This decision was handed down today:
Dickson v The Queen [2010] HCA 30
The High Court has unanimously allowed this appeal against a decision of the Victorian Court of Appeal. The case concerns s 109 of the Constitution which invalidates State legislation if it is inconsistent with Commonwealth legislation. The appellant was a former Federal Police officer who was convicted of conspiracy to commit theft of a large quantity of cigarettes from a Commonwealth Customs’ storage facility. The property which housed the facility was owned by a company called Dominion and because the owner of the property where the theft occurred was not a Commonwealth agency, the appellant was charged under state legislation. That legislation adopted the common law requirements of conspiracy. However, the Customs Department was leasing the property for storage. Accordingly, the cigarettes were also in the “possession” of Customs (being a Commonwealth agency) and so the appellant could have been charged under the Commonwealth Criminal Code. This was important because the Commonwealth Criminal Code provided for a far more limited test for the requirements of conspiracy. The High Court said that the State Act was inconsistent in so far as it purported to provide for an offence in such a case. It was said that the Commonwealth Act provided for a charge prohibiting a conspiracy to steal Commonwealth property, which charge specifically limited the requirements of conspiracy. Accordingly, any State Act that purported to provide for a charge in the same circumstances, but with fewer requirements would impose greater obligations on the accused and therefore “alter, impair or detract” from the operation of the Federal Act. Accordingly the state law was directly inconsistent with the Federal law and therefore invalid under s 109.
Comment
It is interesting to note that the Court relied on direct inconsistency rather than the “covering the field” test. Obviously it would seem easier to simply say that the Federal Act evinces an intention to be exhaustive on the subject of conspiracy to steal Commonwealth property. Instead the Court said that, by restricting the requirements of the charge, a state law which was wider than those restrictions was invalid. This case therefore has potentially wide implications to other offences of concurrent state and federal jurisdiction. This is particularly so given that the Court considered it relevant to the requirements of the offence that s 80 of the Constitution would require the jury verdict under Commonwealth law to be unanimous whereas state law would allow a majority verdict. As this is the case with most offences these days, an argument could be run that the Commonwealth Act need always be used if there may be concurrent jurisdiction. I don’t think the Court’s language was so wide as to suggest that the requirement of a unanimous verdict would be sufficient in itself to show that a state law “alters, impairs or detracts” from the operation of a Federal Act, but I’m sure there will be argument in Courts around the Country that it is. In any event, the moral of the story is that if a client of yours has been charged with a state offence, it is worth finding out whether the client has also committed a Commonwealth offence in so doing (eg it was done over the internet). You might be able to attract a charge which requires a unanimous verdict.
1 week ago
Jeremy Gans says:
ReplyDelete“I think there is another moral to the story: forget what's happening in the federal parliament this week, it's the High Court that threatens to make Australia ungovernable.

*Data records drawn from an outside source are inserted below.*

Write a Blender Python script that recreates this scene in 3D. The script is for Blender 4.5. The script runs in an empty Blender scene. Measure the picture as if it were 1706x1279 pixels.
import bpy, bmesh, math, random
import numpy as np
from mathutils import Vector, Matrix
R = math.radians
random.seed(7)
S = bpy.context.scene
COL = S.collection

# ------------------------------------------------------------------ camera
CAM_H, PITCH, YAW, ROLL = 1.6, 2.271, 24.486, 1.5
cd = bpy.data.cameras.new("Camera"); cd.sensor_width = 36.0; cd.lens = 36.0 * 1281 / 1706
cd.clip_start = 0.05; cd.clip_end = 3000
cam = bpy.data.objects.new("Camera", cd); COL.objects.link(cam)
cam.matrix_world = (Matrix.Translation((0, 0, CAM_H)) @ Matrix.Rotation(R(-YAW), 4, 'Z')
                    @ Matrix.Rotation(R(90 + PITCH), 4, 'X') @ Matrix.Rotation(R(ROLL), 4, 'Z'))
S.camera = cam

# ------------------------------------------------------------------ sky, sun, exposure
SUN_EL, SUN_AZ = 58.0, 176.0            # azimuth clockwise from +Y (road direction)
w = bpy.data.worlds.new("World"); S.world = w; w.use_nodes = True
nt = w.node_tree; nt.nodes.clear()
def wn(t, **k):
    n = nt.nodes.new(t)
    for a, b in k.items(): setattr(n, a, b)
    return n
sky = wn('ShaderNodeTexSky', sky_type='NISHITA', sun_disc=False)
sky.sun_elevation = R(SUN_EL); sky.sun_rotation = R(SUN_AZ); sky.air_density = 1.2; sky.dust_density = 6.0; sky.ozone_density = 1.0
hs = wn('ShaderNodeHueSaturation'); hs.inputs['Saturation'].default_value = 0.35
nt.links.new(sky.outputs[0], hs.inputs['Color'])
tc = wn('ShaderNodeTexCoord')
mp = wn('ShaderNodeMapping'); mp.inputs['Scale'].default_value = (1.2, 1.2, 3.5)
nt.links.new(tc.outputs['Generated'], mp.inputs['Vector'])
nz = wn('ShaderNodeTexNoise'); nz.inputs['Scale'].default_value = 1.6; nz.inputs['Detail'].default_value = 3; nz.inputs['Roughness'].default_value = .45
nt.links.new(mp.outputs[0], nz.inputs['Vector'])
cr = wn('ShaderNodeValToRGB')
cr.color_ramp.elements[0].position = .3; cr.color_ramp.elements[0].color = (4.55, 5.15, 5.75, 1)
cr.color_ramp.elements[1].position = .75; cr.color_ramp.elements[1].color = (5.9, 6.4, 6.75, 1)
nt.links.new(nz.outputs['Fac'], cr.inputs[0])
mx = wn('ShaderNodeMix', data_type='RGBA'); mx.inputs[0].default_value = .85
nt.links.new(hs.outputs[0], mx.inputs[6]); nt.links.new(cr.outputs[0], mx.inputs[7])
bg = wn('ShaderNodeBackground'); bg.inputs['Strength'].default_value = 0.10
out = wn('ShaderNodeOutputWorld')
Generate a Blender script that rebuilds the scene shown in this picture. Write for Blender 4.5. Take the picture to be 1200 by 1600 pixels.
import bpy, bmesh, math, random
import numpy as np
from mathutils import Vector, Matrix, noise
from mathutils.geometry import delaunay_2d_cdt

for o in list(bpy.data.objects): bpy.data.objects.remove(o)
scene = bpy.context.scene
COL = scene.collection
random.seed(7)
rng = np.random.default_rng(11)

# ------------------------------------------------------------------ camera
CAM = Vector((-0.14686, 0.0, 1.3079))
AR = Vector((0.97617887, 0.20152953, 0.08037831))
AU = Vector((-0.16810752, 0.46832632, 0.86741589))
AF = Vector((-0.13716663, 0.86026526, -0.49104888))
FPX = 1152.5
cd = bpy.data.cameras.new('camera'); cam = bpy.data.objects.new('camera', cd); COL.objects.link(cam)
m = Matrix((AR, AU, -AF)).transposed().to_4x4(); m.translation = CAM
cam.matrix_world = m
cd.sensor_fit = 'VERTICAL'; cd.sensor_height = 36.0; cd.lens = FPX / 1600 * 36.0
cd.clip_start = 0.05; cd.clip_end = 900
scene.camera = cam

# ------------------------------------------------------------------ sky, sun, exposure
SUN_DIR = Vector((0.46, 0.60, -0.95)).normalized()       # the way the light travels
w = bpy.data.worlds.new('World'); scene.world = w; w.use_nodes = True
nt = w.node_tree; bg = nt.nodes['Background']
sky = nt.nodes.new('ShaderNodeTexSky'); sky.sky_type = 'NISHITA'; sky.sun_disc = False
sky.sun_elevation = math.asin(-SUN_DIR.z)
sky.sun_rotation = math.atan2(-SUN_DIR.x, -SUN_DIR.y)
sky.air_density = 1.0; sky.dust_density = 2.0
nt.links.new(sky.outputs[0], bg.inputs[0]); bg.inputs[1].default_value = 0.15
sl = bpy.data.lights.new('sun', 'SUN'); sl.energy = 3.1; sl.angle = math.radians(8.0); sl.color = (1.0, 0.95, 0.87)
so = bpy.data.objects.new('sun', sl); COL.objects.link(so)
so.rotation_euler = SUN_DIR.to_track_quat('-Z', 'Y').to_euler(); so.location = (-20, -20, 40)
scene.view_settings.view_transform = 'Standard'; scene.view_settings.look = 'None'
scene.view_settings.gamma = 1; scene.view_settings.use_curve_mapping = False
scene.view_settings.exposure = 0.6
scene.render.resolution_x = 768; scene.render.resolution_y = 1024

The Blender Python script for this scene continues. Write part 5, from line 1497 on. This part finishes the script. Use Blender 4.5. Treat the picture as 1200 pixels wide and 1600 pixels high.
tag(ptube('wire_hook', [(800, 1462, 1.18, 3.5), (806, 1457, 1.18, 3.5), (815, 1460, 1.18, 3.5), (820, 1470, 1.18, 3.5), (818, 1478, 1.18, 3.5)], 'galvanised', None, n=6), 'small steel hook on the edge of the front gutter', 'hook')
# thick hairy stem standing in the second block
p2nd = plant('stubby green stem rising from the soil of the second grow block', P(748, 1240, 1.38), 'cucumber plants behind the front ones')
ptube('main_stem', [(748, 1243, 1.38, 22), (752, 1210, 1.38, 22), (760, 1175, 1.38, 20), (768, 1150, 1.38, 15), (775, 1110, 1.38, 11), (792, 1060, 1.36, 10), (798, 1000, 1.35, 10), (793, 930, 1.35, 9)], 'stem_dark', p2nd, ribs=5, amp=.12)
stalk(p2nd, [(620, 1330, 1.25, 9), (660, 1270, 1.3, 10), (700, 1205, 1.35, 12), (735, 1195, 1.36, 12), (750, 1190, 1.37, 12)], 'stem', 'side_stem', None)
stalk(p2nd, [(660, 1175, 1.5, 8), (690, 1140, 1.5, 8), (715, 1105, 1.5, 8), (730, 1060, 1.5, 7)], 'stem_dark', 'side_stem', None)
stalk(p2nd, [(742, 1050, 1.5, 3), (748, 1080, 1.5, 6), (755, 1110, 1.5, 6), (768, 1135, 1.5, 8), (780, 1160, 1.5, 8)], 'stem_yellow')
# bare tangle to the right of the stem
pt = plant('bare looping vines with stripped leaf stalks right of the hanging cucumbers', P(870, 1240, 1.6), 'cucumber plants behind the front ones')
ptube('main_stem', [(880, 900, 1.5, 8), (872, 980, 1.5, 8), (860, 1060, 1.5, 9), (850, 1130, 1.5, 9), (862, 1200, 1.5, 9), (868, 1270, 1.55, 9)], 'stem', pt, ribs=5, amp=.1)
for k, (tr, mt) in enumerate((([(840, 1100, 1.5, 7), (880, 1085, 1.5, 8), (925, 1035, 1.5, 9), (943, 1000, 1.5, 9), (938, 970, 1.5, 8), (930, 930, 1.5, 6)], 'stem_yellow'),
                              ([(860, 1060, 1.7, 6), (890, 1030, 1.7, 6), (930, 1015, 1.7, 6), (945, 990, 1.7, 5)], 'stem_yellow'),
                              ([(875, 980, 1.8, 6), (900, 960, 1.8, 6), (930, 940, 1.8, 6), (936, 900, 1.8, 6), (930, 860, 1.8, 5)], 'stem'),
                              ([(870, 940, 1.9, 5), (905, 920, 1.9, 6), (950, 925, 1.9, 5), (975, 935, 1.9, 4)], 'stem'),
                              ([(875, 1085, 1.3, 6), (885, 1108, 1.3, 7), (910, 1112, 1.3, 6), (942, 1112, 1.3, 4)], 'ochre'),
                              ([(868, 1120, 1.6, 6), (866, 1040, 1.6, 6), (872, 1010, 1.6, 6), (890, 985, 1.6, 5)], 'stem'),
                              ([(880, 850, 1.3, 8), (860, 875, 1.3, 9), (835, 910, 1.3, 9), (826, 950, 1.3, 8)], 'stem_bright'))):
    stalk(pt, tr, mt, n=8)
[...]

For instance, it's hard to see how most Australian state and territory laws on possession and trafficking of drugs could survive a s109 challenge based on the argument that they 'detract' from Part 9.1 of the Cth Criminal Code (given not just s80 of the Constitution but the absence of nasty procedural rules, like the deemed possession provision that the High Court will look at (or perhaps would have looked at) in Momcilovic.
One burden from Dickson is that all state and territory prosecutors, lawyers and judges will have to get up to speed with the quite vast array of federal criminal laws, much of which is untested in the courts and little used. Moreover, just applying Dickson in conspiracy to steal cases will be far from straightforward. In Dickson itself, the parties were in dispute about whether or not the cigarettes actually did belong to Customs under the federal or Victorian laws. In other matters, such disputes (and therefore questions of which law applies) will have to be resolved at the trial itself. Chaos.
Worse still, there's virtually nothing that Australia's parliaments can do about these problems. In particular, retrospective changes to the impact of s109 are forbidden by the High Court's Metwally decision. Even prospective changes will be complex and require either the Cth to repeal a lot of its criminal laws or all of the states and territories to dramatically alter their criminal laws. The short term problems will be enormous, even if the HCA ends up backing away from Dickson.
You wouldn't have thought the HCA could do more harm than they did in Wakim. And this time, they were unanimous!”